After getting past an option myth and finally mentioning some option truths, today I will begin talking about some advantages to trading options.

What follows is content that few people in the financial industry will tell you about.

First, options allow for cost efficiency:  the ability to almost mimic a stock position at a big cost savings.  Consider stock replacement as an example.  Purchasing 400 shares of a $40 stock costs $16,000.  Purchasing four $10 calls may be done for $4,000.  Since one option contract represents 100 stock shares, this is a very similar position.  The leftover $12,000 can stay safely in cash or be used for another position.

A second advantage is that options offer a limited-risk alternative. A long option position can never lose more than its original cost. In the previous example if the stock goes to zero then the stock position would lose $16,000 whereas the option position would only lose $4,000.

Advantage #3: options can succeed where stop-losses can fail. Suppose XYZ is purchased for $50 with a stop-loss order entered at $45 to prevent loss of greater than 10%. After the close, XYZ announces allegations of high crimes among the upper management. Next morning, stock opens at $20 and the stop-loss order triggers immediately for a 60% loss.

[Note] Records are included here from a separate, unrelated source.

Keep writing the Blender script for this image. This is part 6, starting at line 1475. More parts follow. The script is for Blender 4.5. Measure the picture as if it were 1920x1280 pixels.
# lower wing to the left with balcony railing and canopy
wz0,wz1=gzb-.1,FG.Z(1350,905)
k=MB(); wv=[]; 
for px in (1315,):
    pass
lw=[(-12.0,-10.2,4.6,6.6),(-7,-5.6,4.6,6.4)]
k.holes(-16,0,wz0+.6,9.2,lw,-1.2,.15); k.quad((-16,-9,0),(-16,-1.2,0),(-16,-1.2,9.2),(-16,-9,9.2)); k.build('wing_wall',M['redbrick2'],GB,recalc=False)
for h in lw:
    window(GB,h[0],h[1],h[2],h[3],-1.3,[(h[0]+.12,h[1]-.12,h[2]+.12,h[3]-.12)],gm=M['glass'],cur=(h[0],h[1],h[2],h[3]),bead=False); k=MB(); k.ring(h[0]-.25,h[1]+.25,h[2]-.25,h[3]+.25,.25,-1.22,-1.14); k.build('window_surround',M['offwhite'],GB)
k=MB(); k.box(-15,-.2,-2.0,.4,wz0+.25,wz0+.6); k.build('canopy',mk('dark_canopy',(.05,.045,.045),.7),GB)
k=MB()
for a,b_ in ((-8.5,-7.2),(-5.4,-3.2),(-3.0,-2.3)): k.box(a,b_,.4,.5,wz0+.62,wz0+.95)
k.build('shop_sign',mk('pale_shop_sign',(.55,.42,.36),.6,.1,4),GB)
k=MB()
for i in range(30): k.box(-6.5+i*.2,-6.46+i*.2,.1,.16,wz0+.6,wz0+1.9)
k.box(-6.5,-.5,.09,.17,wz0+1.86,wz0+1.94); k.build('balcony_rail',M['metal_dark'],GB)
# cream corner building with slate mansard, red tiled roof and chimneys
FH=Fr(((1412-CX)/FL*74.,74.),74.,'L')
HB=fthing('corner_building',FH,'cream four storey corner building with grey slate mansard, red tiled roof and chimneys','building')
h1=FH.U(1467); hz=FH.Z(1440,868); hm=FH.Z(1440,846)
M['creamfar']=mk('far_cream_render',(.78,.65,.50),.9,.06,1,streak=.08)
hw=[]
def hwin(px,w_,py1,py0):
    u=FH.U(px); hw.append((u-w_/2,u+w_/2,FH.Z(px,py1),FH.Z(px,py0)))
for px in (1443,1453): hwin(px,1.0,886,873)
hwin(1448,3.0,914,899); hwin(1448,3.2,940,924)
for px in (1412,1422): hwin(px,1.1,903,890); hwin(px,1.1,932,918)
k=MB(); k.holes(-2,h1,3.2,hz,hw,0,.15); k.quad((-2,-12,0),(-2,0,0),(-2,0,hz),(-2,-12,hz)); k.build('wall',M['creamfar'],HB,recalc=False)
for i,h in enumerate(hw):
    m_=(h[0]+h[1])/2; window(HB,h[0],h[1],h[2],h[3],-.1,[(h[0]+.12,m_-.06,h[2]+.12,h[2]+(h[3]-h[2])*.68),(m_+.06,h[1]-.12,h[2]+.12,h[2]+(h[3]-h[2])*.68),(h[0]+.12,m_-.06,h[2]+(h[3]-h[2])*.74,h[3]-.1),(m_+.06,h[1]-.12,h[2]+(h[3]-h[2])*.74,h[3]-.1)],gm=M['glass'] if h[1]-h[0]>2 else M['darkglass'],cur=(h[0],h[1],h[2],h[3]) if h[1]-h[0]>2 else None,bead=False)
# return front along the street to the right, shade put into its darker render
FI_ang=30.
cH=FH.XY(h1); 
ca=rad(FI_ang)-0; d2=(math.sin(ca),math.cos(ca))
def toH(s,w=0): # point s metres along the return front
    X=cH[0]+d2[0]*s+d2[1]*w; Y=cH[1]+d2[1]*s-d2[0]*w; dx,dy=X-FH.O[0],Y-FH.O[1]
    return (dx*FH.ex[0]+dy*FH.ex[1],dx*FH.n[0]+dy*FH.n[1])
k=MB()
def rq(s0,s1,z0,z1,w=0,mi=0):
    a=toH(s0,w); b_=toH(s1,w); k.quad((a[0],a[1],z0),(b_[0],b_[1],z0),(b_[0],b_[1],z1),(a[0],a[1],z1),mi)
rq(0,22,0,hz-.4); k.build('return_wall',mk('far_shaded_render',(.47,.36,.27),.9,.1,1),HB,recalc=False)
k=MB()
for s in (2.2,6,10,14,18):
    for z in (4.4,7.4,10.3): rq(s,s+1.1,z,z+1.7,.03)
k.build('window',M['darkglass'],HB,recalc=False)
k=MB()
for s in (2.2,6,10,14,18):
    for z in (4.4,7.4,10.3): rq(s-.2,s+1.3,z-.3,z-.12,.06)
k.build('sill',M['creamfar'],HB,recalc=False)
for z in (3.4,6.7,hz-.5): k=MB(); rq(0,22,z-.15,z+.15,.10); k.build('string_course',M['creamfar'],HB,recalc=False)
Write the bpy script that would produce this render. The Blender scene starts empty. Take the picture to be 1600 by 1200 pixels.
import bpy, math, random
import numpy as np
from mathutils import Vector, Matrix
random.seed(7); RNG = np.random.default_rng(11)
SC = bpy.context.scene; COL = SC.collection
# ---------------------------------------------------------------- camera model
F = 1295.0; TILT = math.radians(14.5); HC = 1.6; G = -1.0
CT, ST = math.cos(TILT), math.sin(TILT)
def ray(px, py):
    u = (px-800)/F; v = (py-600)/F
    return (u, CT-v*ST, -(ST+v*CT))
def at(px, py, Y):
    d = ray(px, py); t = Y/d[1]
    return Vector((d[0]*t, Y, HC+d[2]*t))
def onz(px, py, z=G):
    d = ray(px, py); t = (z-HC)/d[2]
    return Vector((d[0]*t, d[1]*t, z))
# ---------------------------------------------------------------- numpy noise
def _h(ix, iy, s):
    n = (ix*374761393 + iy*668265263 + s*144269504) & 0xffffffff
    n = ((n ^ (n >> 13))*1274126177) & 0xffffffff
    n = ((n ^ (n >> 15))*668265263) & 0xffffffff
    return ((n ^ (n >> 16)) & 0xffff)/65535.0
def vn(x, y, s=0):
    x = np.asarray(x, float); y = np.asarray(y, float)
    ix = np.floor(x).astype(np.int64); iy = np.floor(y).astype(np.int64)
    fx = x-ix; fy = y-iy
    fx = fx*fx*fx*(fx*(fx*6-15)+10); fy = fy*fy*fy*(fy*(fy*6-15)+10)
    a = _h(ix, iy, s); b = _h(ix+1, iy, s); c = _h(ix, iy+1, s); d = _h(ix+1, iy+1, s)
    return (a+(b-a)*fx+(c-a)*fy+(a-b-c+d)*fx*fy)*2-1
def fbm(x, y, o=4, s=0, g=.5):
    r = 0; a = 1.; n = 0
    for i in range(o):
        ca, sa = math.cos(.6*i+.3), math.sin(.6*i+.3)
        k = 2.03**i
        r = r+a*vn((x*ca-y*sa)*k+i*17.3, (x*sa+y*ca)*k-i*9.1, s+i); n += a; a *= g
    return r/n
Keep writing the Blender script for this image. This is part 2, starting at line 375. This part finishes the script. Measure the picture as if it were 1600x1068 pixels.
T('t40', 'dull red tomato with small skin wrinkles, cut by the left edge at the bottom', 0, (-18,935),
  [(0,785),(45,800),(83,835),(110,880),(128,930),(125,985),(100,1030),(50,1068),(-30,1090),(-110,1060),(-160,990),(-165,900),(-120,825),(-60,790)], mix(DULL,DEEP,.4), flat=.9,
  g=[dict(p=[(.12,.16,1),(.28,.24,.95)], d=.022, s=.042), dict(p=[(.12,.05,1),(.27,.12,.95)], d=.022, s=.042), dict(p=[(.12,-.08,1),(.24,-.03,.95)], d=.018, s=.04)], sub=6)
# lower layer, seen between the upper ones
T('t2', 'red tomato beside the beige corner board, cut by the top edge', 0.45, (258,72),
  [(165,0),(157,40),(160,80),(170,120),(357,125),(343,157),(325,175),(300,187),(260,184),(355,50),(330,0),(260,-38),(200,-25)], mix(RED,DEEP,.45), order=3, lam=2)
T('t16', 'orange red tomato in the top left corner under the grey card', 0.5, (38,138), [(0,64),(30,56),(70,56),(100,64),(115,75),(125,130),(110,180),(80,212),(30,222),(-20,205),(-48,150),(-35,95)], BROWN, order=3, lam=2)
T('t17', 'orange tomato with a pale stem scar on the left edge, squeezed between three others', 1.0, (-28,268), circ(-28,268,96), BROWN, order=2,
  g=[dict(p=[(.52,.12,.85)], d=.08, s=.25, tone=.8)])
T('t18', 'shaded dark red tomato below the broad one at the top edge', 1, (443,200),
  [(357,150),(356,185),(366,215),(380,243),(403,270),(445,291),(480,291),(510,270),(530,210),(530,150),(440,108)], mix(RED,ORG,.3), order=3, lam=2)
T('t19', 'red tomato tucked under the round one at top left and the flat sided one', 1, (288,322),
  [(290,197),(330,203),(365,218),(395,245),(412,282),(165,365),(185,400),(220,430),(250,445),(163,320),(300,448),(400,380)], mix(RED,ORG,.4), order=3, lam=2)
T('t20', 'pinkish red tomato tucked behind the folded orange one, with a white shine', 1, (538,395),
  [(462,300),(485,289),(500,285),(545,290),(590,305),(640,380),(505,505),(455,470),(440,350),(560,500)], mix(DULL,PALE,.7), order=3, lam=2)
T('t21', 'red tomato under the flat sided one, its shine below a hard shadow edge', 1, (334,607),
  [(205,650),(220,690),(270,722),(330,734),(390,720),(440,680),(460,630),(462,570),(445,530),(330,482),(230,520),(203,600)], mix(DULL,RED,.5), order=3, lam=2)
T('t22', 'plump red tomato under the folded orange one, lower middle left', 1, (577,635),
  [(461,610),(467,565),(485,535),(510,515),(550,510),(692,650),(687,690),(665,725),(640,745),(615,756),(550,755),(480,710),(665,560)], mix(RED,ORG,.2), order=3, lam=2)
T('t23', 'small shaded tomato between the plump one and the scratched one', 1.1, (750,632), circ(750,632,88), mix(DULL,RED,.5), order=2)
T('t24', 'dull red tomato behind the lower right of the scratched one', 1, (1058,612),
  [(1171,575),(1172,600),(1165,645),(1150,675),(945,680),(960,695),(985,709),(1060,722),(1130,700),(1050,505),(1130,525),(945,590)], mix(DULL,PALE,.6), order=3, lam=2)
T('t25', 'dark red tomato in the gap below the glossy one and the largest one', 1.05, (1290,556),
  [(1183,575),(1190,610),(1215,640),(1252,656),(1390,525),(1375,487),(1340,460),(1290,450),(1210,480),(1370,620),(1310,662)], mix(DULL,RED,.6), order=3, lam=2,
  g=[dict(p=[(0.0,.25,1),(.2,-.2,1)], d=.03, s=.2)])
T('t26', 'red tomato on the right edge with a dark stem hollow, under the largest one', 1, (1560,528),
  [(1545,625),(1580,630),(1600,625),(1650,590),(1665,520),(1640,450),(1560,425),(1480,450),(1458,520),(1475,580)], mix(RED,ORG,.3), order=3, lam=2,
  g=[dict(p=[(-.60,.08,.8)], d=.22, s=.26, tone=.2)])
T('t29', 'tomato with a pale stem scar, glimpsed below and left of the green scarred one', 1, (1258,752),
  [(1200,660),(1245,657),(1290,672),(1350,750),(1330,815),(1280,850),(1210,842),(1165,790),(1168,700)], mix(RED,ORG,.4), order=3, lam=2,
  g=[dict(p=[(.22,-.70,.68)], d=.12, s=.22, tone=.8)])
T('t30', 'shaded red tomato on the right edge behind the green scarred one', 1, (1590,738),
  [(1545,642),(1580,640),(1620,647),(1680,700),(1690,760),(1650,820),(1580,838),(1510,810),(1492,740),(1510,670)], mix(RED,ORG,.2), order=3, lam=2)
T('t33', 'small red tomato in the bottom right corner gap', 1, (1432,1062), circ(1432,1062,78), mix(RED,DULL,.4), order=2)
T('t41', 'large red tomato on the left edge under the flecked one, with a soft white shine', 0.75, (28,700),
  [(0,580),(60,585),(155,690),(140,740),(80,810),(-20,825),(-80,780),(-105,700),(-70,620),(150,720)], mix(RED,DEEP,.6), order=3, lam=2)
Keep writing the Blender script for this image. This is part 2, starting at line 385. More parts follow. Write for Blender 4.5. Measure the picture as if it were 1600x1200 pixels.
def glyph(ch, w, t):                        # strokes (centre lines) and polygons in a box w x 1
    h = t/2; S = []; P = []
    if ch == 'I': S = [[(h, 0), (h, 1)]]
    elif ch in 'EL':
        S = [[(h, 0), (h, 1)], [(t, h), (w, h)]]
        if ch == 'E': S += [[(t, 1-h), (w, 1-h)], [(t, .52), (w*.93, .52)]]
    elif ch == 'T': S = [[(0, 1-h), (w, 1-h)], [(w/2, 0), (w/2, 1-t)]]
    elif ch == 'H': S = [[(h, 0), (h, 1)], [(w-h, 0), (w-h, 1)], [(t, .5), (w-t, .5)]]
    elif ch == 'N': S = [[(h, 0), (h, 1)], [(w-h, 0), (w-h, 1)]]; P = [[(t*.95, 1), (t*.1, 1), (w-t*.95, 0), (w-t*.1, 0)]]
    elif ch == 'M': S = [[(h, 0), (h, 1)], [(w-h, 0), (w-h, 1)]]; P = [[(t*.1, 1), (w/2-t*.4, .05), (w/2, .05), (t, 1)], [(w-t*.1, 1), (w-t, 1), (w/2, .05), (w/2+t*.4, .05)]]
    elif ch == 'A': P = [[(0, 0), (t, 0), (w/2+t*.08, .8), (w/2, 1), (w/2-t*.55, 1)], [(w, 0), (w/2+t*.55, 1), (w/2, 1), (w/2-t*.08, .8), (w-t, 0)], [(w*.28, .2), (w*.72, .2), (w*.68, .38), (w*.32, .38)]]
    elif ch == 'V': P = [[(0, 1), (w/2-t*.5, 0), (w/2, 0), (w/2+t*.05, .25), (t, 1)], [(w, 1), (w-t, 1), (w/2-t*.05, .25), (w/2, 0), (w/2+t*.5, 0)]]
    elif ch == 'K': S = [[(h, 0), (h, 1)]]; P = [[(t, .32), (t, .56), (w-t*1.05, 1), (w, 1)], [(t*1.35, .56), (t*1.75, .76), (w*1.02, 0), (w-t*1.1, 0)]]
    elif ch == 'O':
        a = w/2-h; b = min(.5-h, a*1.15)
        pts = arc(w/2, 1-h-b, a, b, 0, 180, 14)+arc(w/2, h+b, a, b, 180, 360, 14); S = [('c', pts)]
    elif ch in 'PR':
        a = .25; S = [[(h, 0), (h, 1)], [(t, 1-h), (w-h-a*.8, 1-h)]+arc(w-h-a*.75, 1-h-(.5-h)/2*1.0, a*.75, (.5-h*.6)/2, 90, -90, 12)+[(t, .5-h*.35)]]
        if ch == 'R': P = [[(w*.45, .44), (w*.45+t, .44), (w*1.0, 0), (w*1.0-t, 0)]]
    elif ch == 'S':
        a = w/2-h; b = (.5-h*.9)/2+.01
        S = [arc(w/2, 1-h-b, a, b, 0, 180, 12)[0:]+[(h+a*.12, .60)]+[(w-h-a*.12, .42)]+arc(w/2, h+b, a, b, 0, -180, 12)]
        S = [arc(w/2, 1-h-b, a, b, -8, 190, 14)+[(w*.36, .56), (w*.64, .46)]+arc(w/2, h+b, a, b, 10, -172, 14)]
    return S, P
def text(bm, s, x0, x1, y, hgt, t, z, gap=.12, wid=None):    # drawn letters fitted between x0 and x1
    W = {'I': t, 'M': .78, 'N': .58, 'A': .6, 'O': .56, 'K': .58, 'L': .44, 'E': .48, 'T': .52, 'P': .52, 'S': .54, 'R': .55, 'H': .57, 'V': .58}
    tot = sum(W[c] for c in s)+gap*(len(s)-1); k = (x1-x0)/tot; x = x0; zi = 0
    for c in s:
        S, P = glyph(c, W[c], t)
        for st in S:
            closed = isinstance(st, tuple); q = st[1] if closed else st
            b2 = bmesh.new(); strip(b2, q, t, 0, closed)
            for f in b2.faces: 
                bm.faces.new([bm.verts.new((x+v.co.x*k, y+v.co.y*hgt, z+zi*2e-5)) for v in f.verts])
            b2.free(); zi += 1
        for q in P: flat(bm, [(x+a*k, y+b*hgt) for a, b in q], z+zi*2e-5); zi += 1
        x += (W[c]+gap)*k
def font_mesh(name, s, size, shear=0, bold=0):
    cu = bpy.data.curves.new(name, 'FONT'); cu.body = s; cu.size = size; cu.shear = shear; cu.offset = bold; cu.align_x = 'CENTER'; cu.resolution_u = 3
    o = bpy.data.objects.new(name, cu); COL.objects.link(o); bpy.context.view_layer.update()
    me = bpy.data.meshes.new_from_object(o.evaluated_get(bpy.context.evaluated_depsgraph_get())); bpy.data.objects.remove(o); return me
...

Now consider the purchase of a $45 put instead of placing that stop-loss order. The put does cost a few dollars whereas the stop-loss order is free. As with any insurance, though, you get what you pay for. The most you can lose on the put is the price paid but it will hold (gain) its value point-for-point for each dollar below $45 the stock falls. In addition, a volatility spike in the midst of a huge selloff would cause the put to increase even more.